Suburbicon review – Clooney and Coen make a bit of a mess

By Ryan Keating-Lambert

★★☆☆☆

Saying that Suburbicon went through an identity crisis would be an understatement. It’s part Hitchcock thriller, part racial drama, and part Coen comedy. Nothing meshes well here, and lacklustre performances end up making this a confusing and almost pointless outing.

Set in the 1950s, a home invasion and murder shakes up the picture perfect American town of Suburbicon, and causes racial tensions to rise.
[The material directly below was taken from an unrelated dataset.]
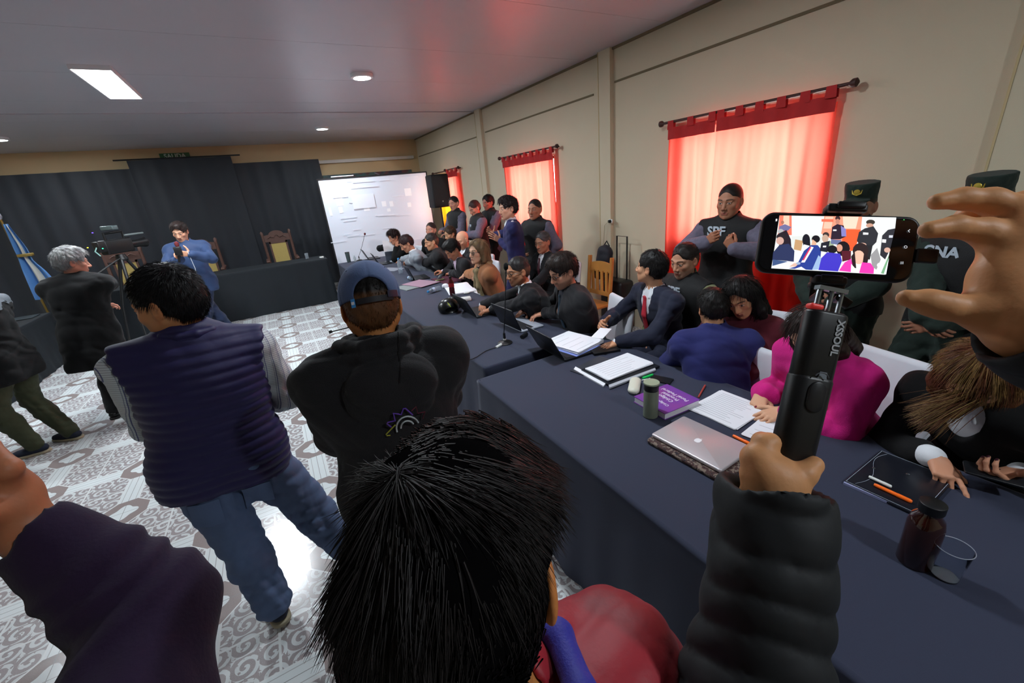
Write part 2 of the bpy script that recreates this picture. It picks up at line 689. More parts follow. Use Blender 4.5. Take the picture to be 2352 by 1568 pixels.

This was a disappointing. Like many films now, Suburbicon’s trailer is very misleading. This is not the Coen comedy that you want it to be, it’s something entirely different altogether and at moments it seemed like it would still work, but there are too many ideas and ambitions at work here. Director George Clooney needed to pick a film and stick to it.

From the get-go, Suburbicon screams Hitchcock thriller and it actually works quite well. at first. There’s a rotten core to the seemingly flawless neighbourhood and a stench of foul play when we meet Gardner (Matt Damon) and his family. Although a little slow and underwhelming, Alexandre Desplat’s sweeping Herrmannesque score manages to build some tension and make the invasion scene, especially for son Nicky (Noah Jupe), quite brutal.

However, that’s just the problem. Rather than sticking with that kind of film, Clooney adds a racial satire drama here as well. A story to echo Trump’s America. A story that would stand a chance on its own, but here it serves only as another layer of confusion on Clooney’s already messy film.

The Coen Brothers, who wrote the original script and have had it for some time, do shine through every now and then. There’s a subtle sense of humour and quirk buried somewhere, but its never present enough for this to be labelled any type of a Coen Brothers’ movie.

Oscar Isaac makes a hell of an entrance as insurance guy Bud Cooper, but is soon forgotten and lost in a haze of extremely underwhelming performances. I would’ve liked to have seen more of Julianne Moore, who plays both wife Rose and sister Margaret, before the home invasion scene of course. No one is particularly bad, they’re just OK. A product of poor directing.

The film does hit the spot concerning suburban nostalgia. Careful thought has been put into production here, and it’s never overly stylised, which these types of films often can be. It’s faithful to the time and there’s a good chance you had something in Gardner’s house at some point or another. For me, it was that fish tank, ornaments and all.

Suburbicon has no idea what it’s supposed to be, and I doubt that even Clooney himself knows what it’s supposed to be. A waste of talent.